Thursday, October 11, 2012

Take up your cross

What makes the journey of a pacifist long and hard is because of course you are swimming upstream in America, and sometimes you are swimming against a torrential flood in the other direction… Some days I feel like moving to Switzerland, but then I remember, I am the loyal American opposition, and even if my voice is drowned out I still have a vote and a right to be heard…Some days I feel like John the Baptizer— a voice crying in a brutal wilderness.

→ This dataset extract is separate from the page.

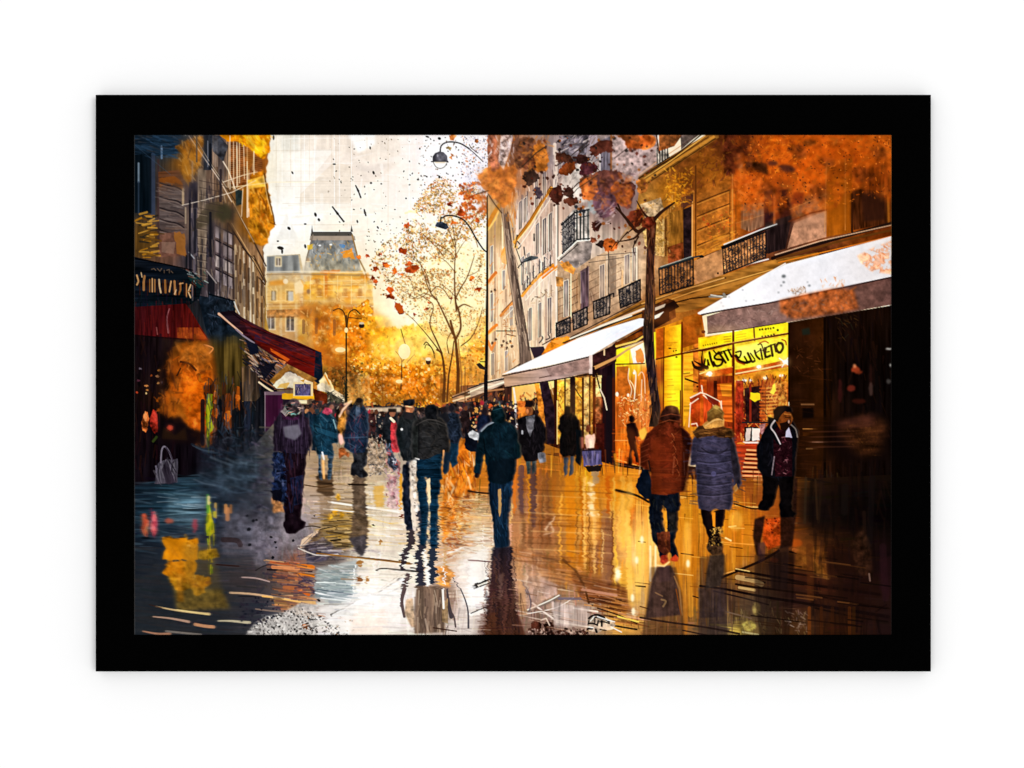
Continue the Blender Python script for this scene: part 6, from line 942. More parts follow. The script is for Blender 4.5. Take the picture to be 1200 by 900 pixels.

I can barely express my boundless admiration for BW3’s high-minded pacifism. Such is the depth of his self-sacrificial conviction that, if push came to shove, he’d be prepared to leave the comforts of home far behind and move to the outback of Switzerland. Truly the cost of discipleship rarely exacts a higher price. Wasn’t Switzerland where Brezhnev would banish dissidents, to send a blood-curdling message to other would-be dissidents? Imagine BW3, in his hairshirt, having to tough it out in a chalet overlooking Lake Lucerne, on a diet of chocolate-covered locusts and wild honey-peach cake with sugared pistachios. What a cross to bear! Would that more Christians had his humbling spirit of self-denial. His example reduces me to tears.

1 comment:

  1. Pacifists and nonresistants alike are just this way. They talk about the burden they have to bear and how they're willing to die for their beliefs. They play up the HUGE difficulties they deal with in being pacifistic, but it's all just pathetic in comparison with people who aren't pacifists. I doubt Witherington (or Roger Olson for that matter) have any difficulties in life that even come close to a soldier worrying if he's going to get his legs blown off if he ventures into enemy territory. They complain about their being insulted or being considered pansies because of their views and they bawl about it like they're putting up with such burdensome trials. They have nothing to worry about. If they want something to be worried about, they can always move into a third-world country without the protection of the U.S. soldiers. THEN they can talk about their trials and tribulations.